Where Is Today’s Lincoln?
It has been 150 years since the beginning of the American Civil War. Although it seems like such a distant past, many of the issues which led to the conflict still simmer today close to the surface of our society. The battles have turned decidedly less bloody but the rancor and anger are there, nonetheless.
The great Presidential election of 1860 which preceded the Civil War was bitterly fought and brought into contention many diverse candidates who passionately pleaded their case for election. Each of the four principal candidates who made it to the November ballot had their supporters and fervently advocated for their beliefs. Lost on many people today is the fact that there were four viable candidates running for President in 1860.
While most people today know that Abraham Lincoln was the Republican candidate, the other three candidates are largely unknown by the present generation. Running for the Northern Democrat Party was Senator Stephen A. Douglas of Illinois. Running for the Constitutional Union Party was John Bell of Tennessee. The Southern Democrat Party was led by John C. Breckinridge of Kentucky.
John C. Breckinridge was Vice-President of the United States and held a view that slavery should not only be continued but expanded into new territories. His position was intractable and represented those of the States that would eventually secede from the Union.
John Bell held a belief that we needed to continue the status quo in regard to the Constitution and slavery. He believed that things were going well and that there was no need to tear the country apart of the issue of slavery.
Stephen A. Douglas was the consummate politician and a gifted orator. His beliefs were somewhat flexible and subject to the blowing of political winds. Deep down, I believe Douglas knew right from wrong, but he knew that by telling the truth, he would lose the election.
Abraham Lincoln’s positions were unambiguous. He tended to see issues in a rather black and white manner. Perhaps it was his common sense Hoosier boyhood that contributed to his practice of speaking his mind, no matter what the cost.

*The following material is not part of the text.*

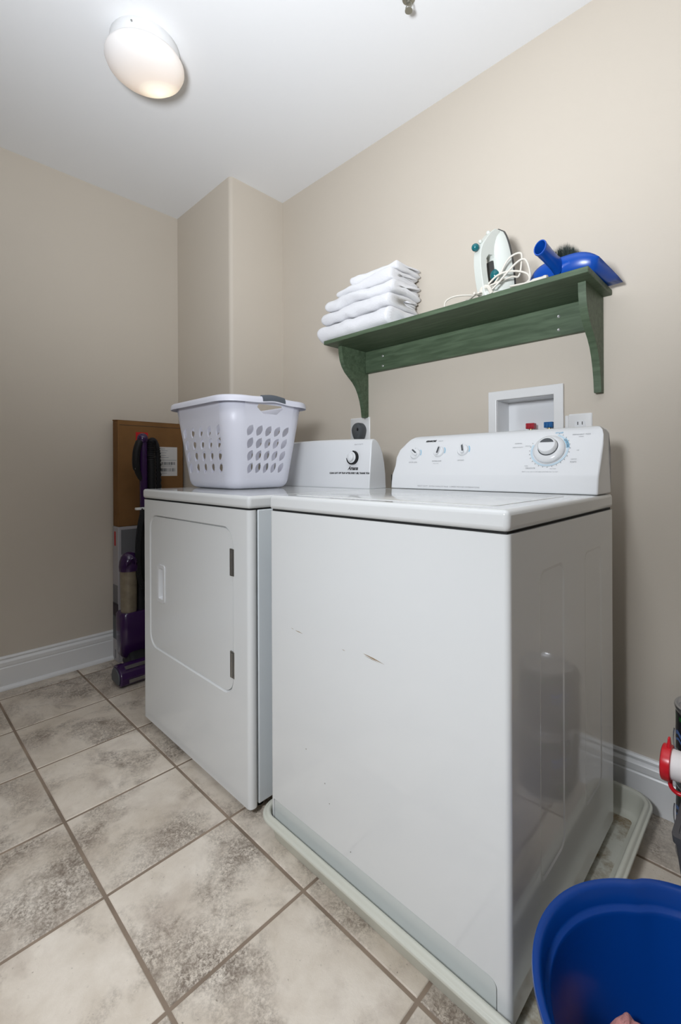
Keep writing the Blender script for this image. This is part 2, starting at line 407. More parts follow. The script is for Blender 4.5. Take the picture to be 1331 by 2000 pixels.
# ------------------------------------------------------------------ washer
def cabinet(x0, x1, y0, y1, z0, z1, r, side=None, front=None):
    """upright sheet-metal cabinet with rounded vertical corners; side / front are callbacks replacing the flat +x / -y faces"""
    g = G(); n = 12
    pts = rrect(x0, x1, y0, y1, r, n); m = len(pts)
    for i in range(m):
        a, b = pts[i], pts[(i+1) % m]
        if side and i == m-1: side(g, a, b); continue          # flat +x run
        if front and i == 3*(n+1)-1: front(g, a, b); continue  # flat -y run
        g.add([(a[0], a[1], z0), (b[0], b[1], z0), (b[0], b[1], z1), (a[0], a[1], z1)], [(0, 1, 2, 3)])
    g.add([(p[0], p[1], z1) for p in pts], [tuple(range(m))]); g.add([(p[0], p[1], z0) for p in pts], [tuple(reversed(range(m)))])
    return g
def recess(g, outline, holes, fn, depth, flange):
    """flat panel with shallow pressed-in fields; fn(a, b, d) maps plane coordinates and depth to 3D"""
    g.poly([outline]+holes, lambda a, b: fn(a, b, 0))
    for h in holes:
        cx = sum(p[0] for p in h)/len(h); cy = sum(p[1] for p in h)/len(h)
        wx = max(p[0] for p in h)-min(p[0] for p in h); wy = max(p[1] for p in h)-min(p[1] for p in h)
        inn = [(cx+(p[0]-cx)*(1-2*flange/wx), cy+(p[1]-cy)*(1-2*flange/wy)) for p in h]
        g.loft([[fn(a, b, 0) for a, b in h], [fn(a, b, depth) for a, b in inn]], False, False)
        g.poly([inn], lambda a, b: fn(a, b, depth))

WX0, WX1, WY0, WY1 = -1.0245, -0.3410, 0.7490, 1.4050
wr = thing('washing_machine', ((WX0+WX1)/2, (WY0+WY1)/2, 0.010), 'white top-loading washing machine standing in an ivory drain pan, right of the dryer', 'washing machine')
K = Kit(wr)
def wside(g, a, b):
    y0, y1 = min(a[1], b[1]), max(a[1], b[1])
    recess(g, [(y0, .040), (y1, .040), (y1, .8925), (y0, .8925)], [rrect(.884, 1.018, .20, .808, .022, 5), rrect(1.158, 1.292, .20, .808, .022, 5)],
           lambda p, q, d: (WX1-d, p, q), 0.0014, 0.006)
kp = [(WX0+.014, .046), (-.366, .046)] + [(-.366-.014+.014*math.cos(a), .094+.014*math.sin(a)) for a in [PI/2*k/5 for k in range(6)]] + [(WX0+.014, .108)]
def wfront(g, a, b):
    x0, x1 = min(a[0], b[0]), max(a[0], b[0])
    g.poly([[(x0, .040), (x1, .040), (x1, .8925), (x0, .8925)], kp], lambda p, q: (p, WY0, q))
    g.loft([[(p, WY0, q) for p, q in kp], [(p, WY0+.012, q) for p, q in kp]], False, False)
K('cabinet', cabinet(WX0, WX1, WY0, WY1, .040, .8925, .011, side=wside, front=wfront), M_ENAMEL, smooth=10)
kq = [(p[0]+(.0022 if p[0] < -.8 else -.0022), p[1]-(.0024 if p[1] > .06 else 0)) for p in kp]
K('toe_panel', G().prism([kq], lambda a, b: (a, WY0+.0016, b), lambda a, b: (a, WY0+.010, b)), M_TOE)
K('toe_gap', G().poly([kp], lambda a, b: (a, WY0+.0118, b)), M_DARK, label='dark joint round the toe panel')
K('seam', G().box(WX0+.006, WX1-.006, WY0+.006, WY1-.004, .890, .900), M_DARK, smooth=0, label='dark seam under the washer top')
K('top', G().box(WX0-.0005, WX1+.0005, WY0-.002, WY1-.002, .8965, .9355), M_ENAMEL, bevel=.010, bsegs=4)
g = G(); g.loft([[(x, y, z) for x, y in rrect(-.985+e, -.395-e, .795+e, 1.205-e, .03, 5)] for z, e in ((.9345, 0), (.9362, 0), (.9370, .003))])
K('lid', g, M_ENAMEL)
for x in (WX0+.06, WX1-.06):
    for y in (WY0+.07, WY1-.07):
        K('foot', G().lathe([(.0, .0125), (.020, .0125), (.022, .018), (.018, .024), (.008, .026), (.008, .044), (.0, .044)], 14, (x, y, 0)), M_DARK)
# console: profile (y, z), ends rounded towards the top
CPW = [(1.2770, .9365), (1.2790, .958), (1.2835, .983), (1.2870, .990), (1.3020, 1.017), (1.3160, 1.045), (1.3300, 1.073), (1.3420, 1.097), (1.3500, 1.111), (1.3580, 1.118), (1.3680, 1.1215), (1.3800, 1.1205), (1.3930, 1.114), (1.4000, 1.103), (1.4010, 1.06), (1.4010, .9365)]
WCX0, WCX1, WZT = -1.020, -.3445, 1.1215
def wins(z, R):
    d = z-(WZT-R)
    return 0 if d <= 0 else R-math.sqrt(max(0, R*R-min(d, R)**2))
g = G(); NX = 28
ring = []
for k in range(NX+1):
    u = k/NX; r_ = []
    for y, z in CPW:
        a = WCX0+wins(z, .085)*.75; b = WCX1-wins(z, .030)*.75
        r_.append((a+(b-a)*u, y, z))
    ring.append(r_)
g.loft(ring)
con = K('console', g, M_PLASTIC_W, bevel=.004, bsegs=3, smooth=30)
for x in (WCX0-.001,):
    K('console_seam', G().box(WCX0-.0005, WCX0+.001, 1.2795, 1.2825, .940, .985), M_DARK, smooth=0)
# face frame of the tilted panel
FA = Vector((0, 1.2870, .990)); FB = Vector((0, 1.3420, 1.097)); FUP = (FB-FA).normalized(); FN = Vector((0, -FUP.z, FUP.y))
def face(x, z): # point on the tilted face at height z
    t = (z-.990)/(1.097-.990); p = FA+(FB-FA)*t; return Vector((x, p.y, p.z))
def on_face(prof, c, n=28, ang=0):
    """lathe standing on the tilted console face"""
    rings = []
    for r, h in prof:
        rings.append([c+Vector((1, 0, 0))*r*math.cos(2*PI*k/n)+FUP*r*math.sin(2*PI*k/n)+FN*h for k in range(n)])
    return G().loft(rings, False, True)
def bar(c, ang, L, W, h0, h1, off=0.0):
    d = Vector((1, 0, 0))*math.cos(ang)+FUP*math.sin(ang); e = Vector((1, 0, 0))*-math.sin(ang)+FUP*math.cos(ang)
    c = c+e*off
    lo = [c+d*x+e*y for x, y in rrect(-L/2, L/2, -W/2, W/2, W*.45, 3)]
    return G().loft([[p+FN*h0 for p in lo], [p+FN*h1 for p in lo]])
def arc(c, r0, r1, a0, a1, h=.0006, n=18):
    g = G(); A = [a0+(a1-a0)*k/n for k in range(n+1)]
    P = lambda r, a: c+Vector((1, 0, 0))*r*math.cos(a)+FUP*r*math.sin(a)+FN*h
    for i in range(n): g.add([P(r0, A[i]), P(r1, A[i]), P(r1, A[i+1]), P(r0, A[i+1])], [(0, 1, 2, 3)])
    return g
for x, z, ang, lab in ((-.9435, 1.057, math.radians(-35), 'knob turned to the left'), (-.848, 1.062, math.radians(-95), 'knob pointing straight down'), (-.757, 1.0645, math.radians(-70), 'knob tilted right')):
    c = face(x, z)
    kb = K('knob', on_face([(.0, 0), (.0195, 0), (.0195, .003), (.0175, .006), (.0, .006)], c), M_PLASTIC_W, parent=con)
    kb['label'] = lab
    K('knob_grip', bar(c, ang, .032, .011, .005, .016), M_PLASTIC_W, parent=con, bevel=.0015, bsegs=2)
    K('knob_inlay', bar(c, ang, .024, .0055, .015, .0166, off=.0035), M_GREYP, parent=con, label='dark inlay of a control knob')
    K('dial_print', arc(c, .0215, .0245, math.radians(-15), math.radians(45)), M_INKB, parent=con, smooth=0, label='blue printed arc')
    K('dial_mark', on_face([(.0, .0004), (.0014, .0004), (.0014, .0008)], c+FUP*.0235+Vector((-.008, 0, 0)), 10), M_INKG, parent=con)
c = face(-.4815, 1.058)
K('dial_ring', arc(c, .047, .0525, math.radians(-200), math.radians(70), n=48), M_INKP, parent=con, smooth=0, label='pale blue printed cycle ring')
for k in range(22):
    a = math.radians(-205+k*13)
    K('dial_tick', arc(c, .054, .057, a, a+.035, n=2), M_INKG, parent=con, smooth=0)
K('dial_print', arc(c, .0455, .054, math.radians(5), math.radians(42)), M_INKB, parent=con, smooth=0)
K('timer_dial', on_face([(.0, 0), (.043, 0), (.0435, .006), (.041, .010), (.034, .013), (.030, .014), (.0, .014)], c, 40), M_PLASTIC_W, parent=con, label='large white cycle timer dial')
K('timer_cup', on_face([(.0, .013), (.0285, .013), (.0275, .015), (.0, .015)], c+FUP*.002, 36), M_GREYP, parent=con, label='charcoal ring of the timer dial')
K('timer_grip', on_face([(.0, .013), (.0262, .013), (.0255, .024), (.0225, .0275), (.0, .0275)], c+FUP*.003, 36), M_PLASTIC_W, parent=con)
gi = [( .021*math.cos(a), .021*math.sin(a)) for a in [math.radians(25+130*k/12) for k in range(13)]]
K('timer_inlay', G().prism([gi], lambda a, b: c+Vector((1, 0, 0))*a+FUP*(b+.001)+FN*.027, lambda a, b: c+Vector((1, 0, 0))*a+FUP*(b+.001)+FN*.0288), M_GREYP, parent=con, label='dark inlay of the timer dial')
R_ = wr.location
def wt(body, x, z, size, m=M_INKG, **k):
    p = face(x, z)+FN*.0007
    return text('lettering', body, m, con, R_, p, (1, 0, 0), FUP, size, **k)
wt('KENMORE', -.893, 1.098, .0088, M_INK, shear=.35, bold=.0006)
wt('SERIES 80', -.853, 1.0985, .0045)
wt('WATER LEVEL', -.944, 1.026, .0058); wt('TEMPERATURE', -.848, 1.029, .0058); wt('WASH / RINSE', -.848, 1.0215, .0035); wt('OPTIONS', -.757, 1.0305, .0058)
wt('CYCLES', -.462, 1.1125-.008, .0062, M_INKB, bold=.0002); wt('PERMANENT PRESS', -.402, 1.097, .0055); wt('MEDIUM', -.402, 1.0915, .0035)
wt('NORMAL', -.575, 1.078, .0055); wt('HEAVY DUTY', -.575, 1.066, .0052); wt('REGULAR', -.545, 1.070, .0036); wt('DELICATE', -.525, 1.004, .0062)
wt('SOAK', -.538, 1.011, .0040); wt('KNITS', -.412, 1.021, .0060); wt('GENTLE', -.412, 1.029, .0042); wt('OFF', -.405, 1.053, .0042); wt('PRE WASH', -.462, 1.003, .0036)
wt('SELECT CYCLE  PUSH IN AND TURN CLOCKWISE  PULL TO START', -.497, .9945, .0034)
text('lettering', 'HEAVY DUTY   EXTRA CAPACITY PLUS   3 SPEED MOTOR COMBINATIONS', M_INKG, con, R_, (-.79, 1.2772, .945), (1, 0, 0), (0, .08, 1), .0060, sx=1.15)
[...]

Lincoln knew that the 1860 election would begin the ultimate test of our Union. The issues threatening to tear apart the Country were just too great to postpone a decisive election. Since the Constitutional authors compromise counting slaves as 2/3 of a person for apportionment purposes, our government and its leaders had kicked the can down the road for future generations to address. Lincoln knew this and used the election to promote a universal truth. In his famous “A House Divided Against Itself Speech” Lincoln stated:
If we could first know where we are, and whither we are tending, we could then better judge what to do, and how to do it.
We are now far into the fifth year, since a policy was initiated, with the avowed object, and confident promise, of putting an end to slavery agitation.

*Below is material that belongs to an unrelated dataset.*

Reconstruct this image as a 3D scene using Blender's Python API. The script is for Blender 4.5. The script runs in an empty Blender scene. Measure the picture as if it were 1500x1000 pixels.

Under the operation of that policy, that agitation has not only, not ceased, but has constantly augmented.
In my opinion, it will not cease, until a crisis shall have been reached, and passed.
"A house divided against itself cannot stand."

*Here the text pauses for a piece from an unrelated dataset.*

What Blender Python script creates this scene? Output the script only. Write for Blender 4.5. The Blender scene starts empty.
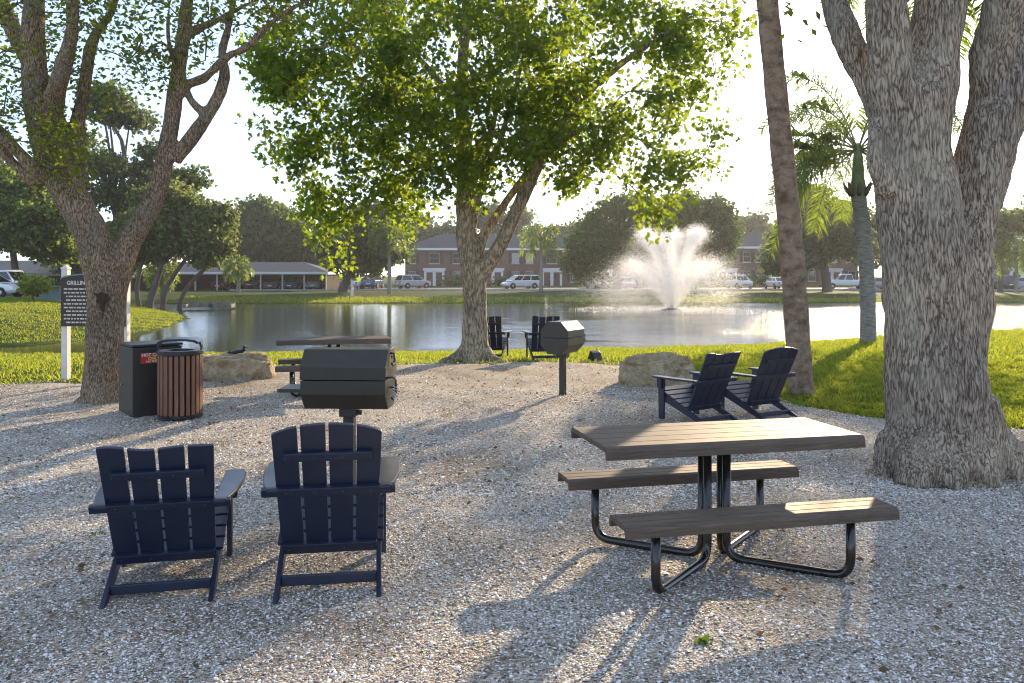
import bpy, bmesh, math, random
import numpy as np
from mathutils import Vector, Matrix, noise
PI = math.pi
sc = bpy.context.scene
COL = sc.collection
rng = np.random.default_rng(7)
random.seed(7)
F, HZ, CX, HC = 850.0, 272.0, 512.0, 1.76      # focal length in px, horizon row, centre column, eye height

def P(px, py, d):
    return np.array([(px - CX) / F * d, d, HC - (py - HZ) / F * d])
def gd(py, z=0.0):                               # distance of a ground pixel row
    return (HC - z) * F / (py - HZ)
def sstep(a, b, x):
    t = np.clip((x - a) / (b - a), 0, 1)
    return t * t * (3 - 2 * t)

# ------------------------------------------------------------------ mesh helpers
def mesh_np(name, verts, loops, totals, smooth=False):
    me = bpy.data.meshes.new(name)
    verts = np.asarray(verts, np.float32); loops = np.asarray(loops, np.int32); totals = np.asarray(totals, np.int32)
    me.vertices.add(len(verts)); me.vertices.foreach_set('co', verts.ravel())
    me.loops.add(len(loops)); me.loops.foreach_set('vertex_index', loops)
    me.polygons.add(len(totals))
    st = np.zeros(len(totals), np.int32); st[1:] = np.cumsum(totals)[:-1]
    me.polygons.foreach_set('loop_start', st); me.polygons.foreach_set('loop_total', totals)
    if smooth: me.polygons.foreach_set('use_smooth', np.ones(len(totals), bool))
    me.update(calc_edges=True); me.validate()
    return me

class MB:
    def __init__(s): s.v = []; s.f = []
    def add(s, vs, fs):
        b = len(s.v); s.v += [tuple(map(float, p)) for p in vs]; s.f += [tuple(i + b for i in f) for f in fs]; return s
    def box(s, c, size, R=None):
        hx, hy, hz = size[0] / 2, size[1] / 2, size[2] / 2
        vs = [Vector((x, y, z)) for z in (-hz, hz) for x, y in ((-hx, -hy), (hx, -hy), (hx, hy), (-hx, hy))]
        if R is not None: vs = [R @ v for v in vs]
        vs = [v + Vector(c) for v in vs]
        return s.add(vs, [(3, 2, 1, 0), (4, 5, 6, 7), (0, 1, 5, 4), (1, 2, 6, 5), (2, 3, 7, 6), (3, 0, 4, 7)])
    def prism(s, pts, a, b, axis='x', M=None):   # outline (2-D, CCW) extruded between a and b along an axis
        n = len(pts)
        def mk(p, t):
            v = {'x': (t, p[0], p[1]), 'y': (p[0], t, p[1]), 'z': (p[0], p[1], t)}[axis]
            return M @ Vector(v) if M is not None else v
        vs = [mk(p, a) for p in pts] + [mk(p, b) for p in pts]
        fs = [tuple(range(n - 1, -1, -1)), tuple(range(n, 2 * n))] + [(i, (i + 1) % n, n + (i + 1) % n, n + i) for i in range(n)]
        return s.add(vs, fs)
    def tube(s, pts, rad, n=8, caps=True):
        pts = [Vector(p) for p in pts]
        if not hasattr(rad, '__len__'): rad = [rad] * len(pts)
        rad = [float(x) for x in rad]; vs = []; prev = None; m = len(pts)
        for i, p in enumerate(pts):
            t = (pts[min(i + 1, m - 1)] - pts[max(i - 1, 0)])
            t = t.normalized() if t.length > 1e-9 else Vector((0, 0, 1))
            if prev is None:
                u = t.cross(Vector((0, 0, 1)) if abs(t.z) < .9 else Vector((1, 0, 0))).normalized()
            else:
                u = (prev - t * prev.dot(t)); u = u.normalized() if u.length > 1e-6 else t.orthogonal().normalized()
            prev = u; w = t.cross(u)
            vs += [p + rad[i] * (u * math.cos(2 * PI * k / n) + w * math.sin(2 * PI * k / n)) for k in range(n)]
        fs = [(i * n + k, i * n + (k + 1) % n, (i + 1) * n + (k + 1) % n, (i + 1) * n + k) for i in range(m - 1) for k in range(n)]
        if caps: fs += [tuple(range(n - 1, -1, -1)), tuple(range((m - 1) * n, m * n))]
        return s.add(vs, fs)
    def lathe(s, prof, n=24, c=(0, 0, 0)):       # prof = [(r, z)...] bottom to top
        vs = [(c[0] + r * math.cos(2 * PI * k / n), c[1] + r * math.sin(2 * PI * k / n), c[2] + z) for r, z in prof for k in range(n)]
        m = len(prof)
        fs = [(i * n + k, i * n + (k + 1) % n, (i + 1) * n + (k + 1) % n, (i + 1) * n + k) for i in range(m - 1) for k in range(n)]
        if prof[0][0] > 1e-6: fs.append(tuple(range(n - 1, -1, -1)))
        if prof[-1][0] > 1e-6: fs.append(tuple(range((m - 1) * n, m * n)))
        return s.add(vs, fs)
    def mesh(s, name, bevel=0, seg=2, smooth=False, angle=0.6):
        me = bpy.data.meshes.new(name); me.from_pydata(s.v, [], s.f)
        bm = bmesh.new(); bm.from_mesh(me)
        bmesh.ops.recalc_face_normals(bm, faces=bm.faces)
        if bevel:
            es = [e for e in bm.edges if len(e.link_faces) == 2 and e.calc_face_angle(0) > angle]
            bmesh.ops.bevel(bm, geom=es, offset=bevel, segments=seg, affect='EDGES', profile=.5, clamp_overlap=True)
        bm.to_mesh(me); bm.free()
        if smooth: me.polygons.foreach_set('use_smooth', np.ones(len(me.polygons), bool))
        return me

def obj(name, me, mat, parent=None, **kw):
    if isinstance(me, MB): me = me.mesh(name, **kw)
    o = bpy.data.objects.new(name, me); COL.objects.link(o)
    if mat is not None:
        if len(me.materials) == 0: me.materials.append(mat)
    if parent is not None: o.parent = parent
    return o
def tag(o, label=None, cat=None, group=None, kind=None):
    if label: o['label'] = label
    if cat: o['category'] = cat
    if group: o['group'] = group
    if kind: o['kind'] = kind
    return o
def empty(name, loc, rz=0.0, label=None, cat=None, group=None, scale=1.0):
    o = bpy.data.objects.new(name, None); COL.objects.link(o)
    o.location = [float(a) for a in loc]; o.rotation_euler = (0, 0, rz); o.scale = (scale,) * 3; o.empty_display_size = .1
    return tag(o, label, cat, group)
def copy_tree(o, parent=None):
    c = o.copy(); COL.objects.link(c); c.parent = parent
    for ch in [x for x in KIDS(o)]: copy_tree(ch, c)
    return c
def KIDS(o): return [x for x in bpy.data.objects if x.parent == o]
def shift(me, base):                              # world-coordinate mesh -> local to its thing
    co = np.empty(len(me.vertices) * 3, np.float32); me.vertices.foreach_get('co', co)
    co = co.reshape(-1, 3) - np.asarray(base, np.float32); me.vertices.foreach_set('co', co.ravel()); me.update()
    return me

def joined(name, a, b, mats):                      # two meshes in one, second material on the second
    out = []
    for me in (a, b):
        co = np.empty(len(me.vertices) * 3, np.float32); me.vertices.foreach_get('co', co)
        lp = np.empty(len(me.loops), np.int32); me.loops.foreach_get('vertex_index', lp)
        tt_ = np.empty(len(me.polygons), np.int32); me.polygons.foreach_get('loop_total', tt_)
        sm = np.empty(len(me.polygons), bool); me.polygons.foreach_get('use_smooth', sm); out.append((co.reshape(-1, 3), lp, tt_, sm))
    (c1, l1, t1_, s1), (c2, l2, t2_, s2) = out
    me = mesh_np(name, np.concatenate([c1, c2]), np.concatenate([l1, l2 + len(c1)]), np.concatenate([t1_, t2_]))
    if len(me.polygons) == len(t1_) + len(t2_):
        me.polygons.foreach_set('use_smooth', np.concatenate([s1, s2])); me.polygons.foreach_set('material_index', np.concatenate([np.zeros(len(t1_), np.int32), np.ones(len(t2_), np.int32)]))
    for m in mats: me.materials.append(m)
    bpy.data.meshes.remove(a); bpy.data.meshes.remove(b); return me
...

I believe this government cannot endure, permanently half slave and half free.
I do not expect the Union to be dissolved -- I do not expect the house to fall -- but I do expect it will cease to be divided.
It will become all one thing or all the other.
Either the opponents of slavery, will arrest the further spread of it, and place it where the public mind shall rest in the belief that it is in the course of ultimate extinction; or its advocates will push it forward, till it shall become alike lawful in all the States, old as well as new -- North as well as South.
Have we no tendency to the latter condition?
Lincoln delivered this speech at the Republican Convention in Chicago. The speech was not well received. Even Lincoln's friends believed the speech was too radical for the occasion. His law partner, William H. Herndon, believed Lincoln was morally courageous but politically incorrect. Lincoln read the speech to him before delivering it, referring to the "house divided" language this way: "The proposition is indisputably true ... and I will deliver it as written. I want to use some universally known figure, expressed in simple language as universally known, that it may strike home to the minds of men in order to rouse them to the peril of the times."
Abraham Lincoln spoke the truth as he perceived it without regard to his election. This is what makes Lincoln such a great man. Douglas, Bell and Breckinridge have been relegated to the dust bin of history but the glory of Lincoln endures for the ages.
History is only useful if we learn from it. The election of 1860 is full of lessons for the American citizen of 2012. Our Nation faces an unparalleled threat which imperils its very foundation. The staggering, monstrous and ever-growing Federal debt is the Civil War of our generation. Strong forces advocate equally for both fiscal restraint, a maintenance of the status quo and for even more deficit spending. Multiple generations and politicians too numerous to mention have allowed the debt can to be kicked into the future for too long and, now, the issue must be dealt with permanently. As Lincoln might say, “It will become either one thing or the other.” We will either slide into a debt-ridden and socialist society that robs the future to pay the present with a credit card that will soon max out or we will regain control over our profligate wasteful spending and return to a path of fiscal responsibility. It will become either one thing or the other.
Somewhere there is a man or woman who will tell the truth and face the consequences. There is a man or woman who will see the task to the end. This person may not be the most telegenic or photogenic but they will have vision. This person may not have Lincoln’s physical stature, but they will stand tall on principle. I believe this person will spring forth from the same state that nurtured Lincoln. As the weeks unfold, let us hope that they step forward.